What did Condé Nast learn from the Web?
Somehow I missed this Ad Age story on Friday about Condé Nast slowing down its rollout of iPad apps. With 8 already launched, the higher-ups don’t feel as if the medium is mature enough to handle the kind of scale that advertisers are looking for. Simply put: The apps aren’t making enough money (if any at all).
This sounds like an entirely sensible idea. They’ve made 8 of these things. They’re not as popular as they had hoped, so they’re slowing things down to reevaluate their strategy. The real question is if internally they believe this is a referendum on the technology or its application. Thankfully, for innovation’s sake, the president of Condé hinted it was the latter.
“They [the publishers] don’t want to go the way of the web again,” Bob Sauerber said.

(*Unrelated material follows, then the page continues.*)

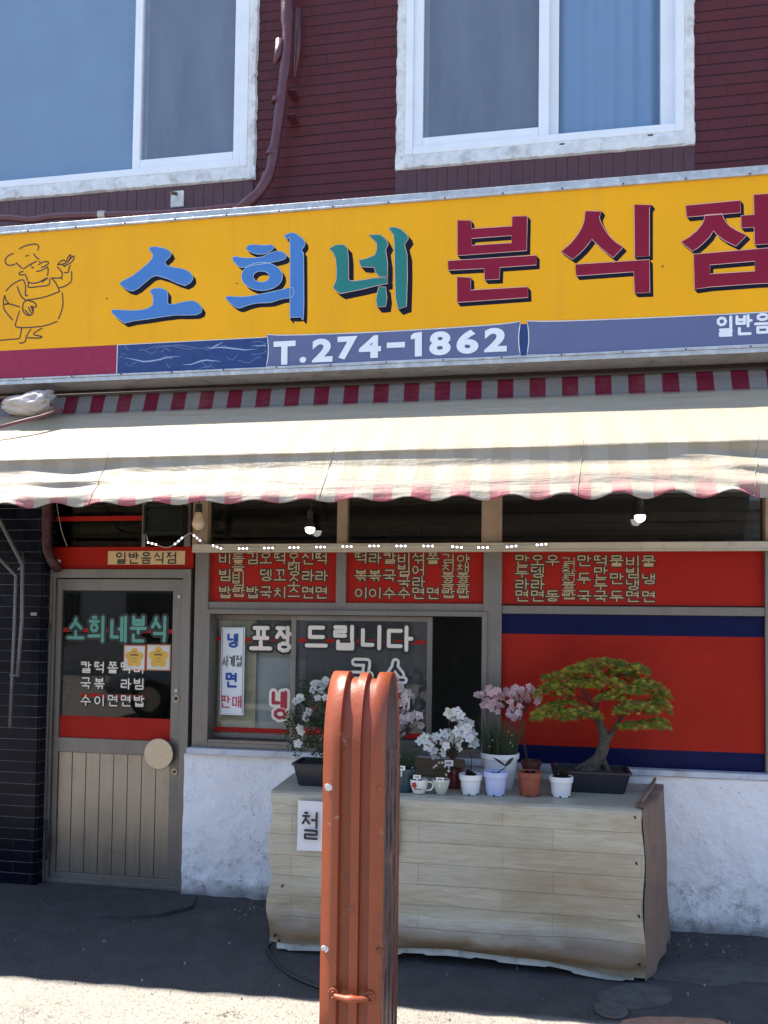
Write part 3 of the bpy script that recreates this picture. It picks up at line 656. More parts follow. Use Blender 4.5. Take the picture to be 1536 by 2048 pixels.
# things dimly seen inside
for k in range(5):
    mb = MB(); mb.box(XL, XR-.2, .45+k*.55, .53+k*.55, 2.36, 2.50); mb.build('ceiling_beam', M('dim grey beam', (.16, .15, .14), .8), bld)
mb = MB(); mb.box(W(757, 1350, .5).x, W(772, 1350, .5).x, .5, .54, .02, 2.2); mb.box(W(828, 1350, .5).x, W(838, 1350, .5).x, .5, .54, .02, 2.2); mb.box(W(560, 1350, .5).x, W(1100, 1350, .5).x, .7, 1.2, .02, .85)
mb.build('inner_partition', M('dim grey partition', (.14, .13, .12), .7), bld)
# ------------------------------------------------------------------ door
dx0, dx1 = W(92, 1450).x, W(380, 1450).x; dzt = W(230, 1139).z
mb = MB(); jl = W(106, 1450).x-dx0; jr = dx1-W(364, 1450).x
mb.box(dx0, dx0+.030, -.03, .08, 0, dzt); mb.box(dx0+.03, dx0+jl, -.015, .06, 0, dzt-.03); mb.box(dx1-jr, dx1, -.03, .08, 0, dzt); mb.box(dx0+.03, dx1-jr, -.03, .08, dzt-.052, dzt); mb.box(dx0+jl, dx1-jr, -.02, .08, 0, .022)
mb.build('door_frame', ALU, bld, bevel=.002)
lx0, lx1 = dx0+jl+.004, dx1-jr-.005; lzt = dzt-.058; lz0 = W(230, 1784).z+.03
gx0, gx1 = W(120, 1330).x, W(343, 1330).x; gz1, gz0 = W(230, 1181).z, W(230, 1479).z; mz = W(230, 1508).z
mb = MB(); yb = .0
mb.box(lx0, gx0, yb, yb+.04, lz0, lzt); mb.box(gx1, lx1, yb, yb+.04, lz0, lzt); mb.box(gx0, gx1, yb+.001, yb+.04, gz1, lzt); mb.box(gx0, gx1, yb+.001, yb+.04, mz, gz0); mb.box(gx0, gx1, yb+.001, yb+.04, lz0, lz0+.065)
for a in (0, 1):      # triangular corner gussets
    xx = lx0+.004 if a == 0 else lx1-.004; s_ = 1 if a == 0 else -1
    mb.add([(xx, yb-.0025, lzt-.004), (xx+s_*.075, yb-.0025, lzt-.004), (xx, yb-.0025, lzt-.09)], [(0, 1, 2)])
door = mb.build('door', ALU, bld, bevel=.002)
mb = MB(); ns = 8; zt_, zb_ = mz, lz0+.065
for i in range(ns):
    a = gx0+(gx1-gx0)*i/ns; b = gx0+(gx1-gx0)*(i+1)/ns; mb.box(a+.0018, b-.0018, .012, .03, zb_, zt_)
mb.box(gx0, gx1, .0185, .028, zb_, zt_)
mb.build('ribbed_panel', ALUV, door, bevel=.003)
mb = MB(); mb.box(gx0, gx1, .018, .023, gz0, gz1); mb.build('door_pane', GL, door)
mb = MB(); mb.box(gx0, gx1, .0165, .0175, gz0, W(230, 1435).z); z = W(230, 1261).z; mb.box(gx0+.006, gx1-.004, .0165, .0175, z-.013, z+.013)
z = W(220, 1392).z; mb.box(W(158, 1392).x, W(288, 1392).x, .0165, .0175, z-.012, z+.010)
mb.build('red_band', REDM, door)
mb = MB()
for ch, x, ww in (('소', 152, 36), ('희', 194, 36), ('네', 238, 36), ('분', 277, 34), ('식', 318, 34)): put_char(mb, ch, x, 1258, ww, 50 if ch != '소' else 44, .016, wd=6)
mb.build('door_name_lettering', [M('sea green film', (.085, .30, .25), .5), BLACK], door)
mb = MB()
for row, y in (('칼떡쫄떡비', 1335), ('국볶 라빔', 1367), ('수이면면밥', 1401)):
    for i, ch in enumerate(row):
        if ch != ' ': put_char(mb, ch, [172, 199, 226, 252, 278][i], y+(i-2)*.4, 21, 21, .016, fill=.022, out=.07)
mb.build('door_menu_lettering', [WLET, BLACK], door)
YEL = M('yellow print', (.62, .36, .05), .5)
for (a, b, c_, d), rim in (((247, 1290, 291, 1341), (.50, .10, .07)), ((293, 1289, 341, 1341), (.50, .22, .09))):
    x0_, x1_, za, zb = rect(a, b, c_, d, .013); mb = MB(); mb.box(x0_, x1_, .0135, .015, za, zb)
    stk = mb.build('flower_badge_sticker', M('rim '+str(rim), rim, .5), door)
    mb = MB(); e = .007; mb.box(x0_+e, x1_-e, .0125, .0134, za+e, zb-e, 0)
    cx, cz, r = (x0_+x1_)/2, (za+zb)/2, (x1_-x0_)*.30
    fl = [(cx+(r+r*.42*abs(math.cos(2.5*q)))*math.sin(q), cz+(r+r*.42*abs(math.cos(2.5*q)))*math.cos(q)) for q in [i*2*math.pi/60 for i in range(60)]]
    mb.add([(x, .0120, z) for x, z in fl], [tuple(range(60))], 1)
    for k, ww in ((.012, .05), (-.006, .036), (-.026, .03)):
        n = 4 if k > 0 else 5
        for i in range(n): mb.box(cx-ww/2+ww*i/n+.001, cx-ww/2+ww*(i+1)/n-.002, .0112, .0118, cz+k, cz+k+(.011 if k > 0 else .004), 2)
    mb.add([(cx+.012*math.cos(q*math.pi/6), .0115, cz+.034+.007*math.sin(q*math.pi/6)) for q in range(7)], [tuple(range(7))], 3)
    mb.build('badge_print', [M('badge paper', (.55, .55, .53), .5), YEL, M('brown print', (.10, .04, .02), .5), M('orange print', (.5, .1, .02), .5)], stk)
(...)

Smart. Wait … What does he mean by that?
Does he mean they don’t want to simply repurpose print content in another medium? Does he mean that they don’t want to just create brochure-ware for their magazines? Does he mean the publishers don’t want to be restricted again from selling ads against their own digital products (which was the case until last year)? Any of these would indicate Condé was going the “way of the web again.”
It doesn’t appear Sauerber was referring to any of that. Nat Ives suggests, by way of an “insider,” that what what the CN president means is that “the company doesn’t want to invest significantly more time and resources in the platform if the ground isn’t sufficiently fertile yet for a broad swath of readers and the advertisers that need big reach.”
Oh, right, that’s it. Not enough people are downloading the apps to make it a viable advertising vehicle. Well if that’s the case, then yes, I agree with the publishers. Don’t make the same mistake you did with the Web—don’t assume that the print business model applies. Maybe you figure out how to leverage your talents in the new medium and sell a product that people would be willing to pay for (or that more people would be willing to download like Gourmet Live, which I thought has been a success). Maybe you create a magazine app publishing tool that you can license to other magazine publishers who would be happy to pay you so they won’t have to pay to reinvent the wheel. If nothing else, this means looking beyond repurposing your magazine content. It didn’t work on the Web and it won’t work as an app (until you reach that tipping point of readers you reference).
P.S. The one person missing from the Ad Age article is Scott Dadich. Remember him? He was brought in last August to oversee the production of apps. I wonder what he thinks about all of this.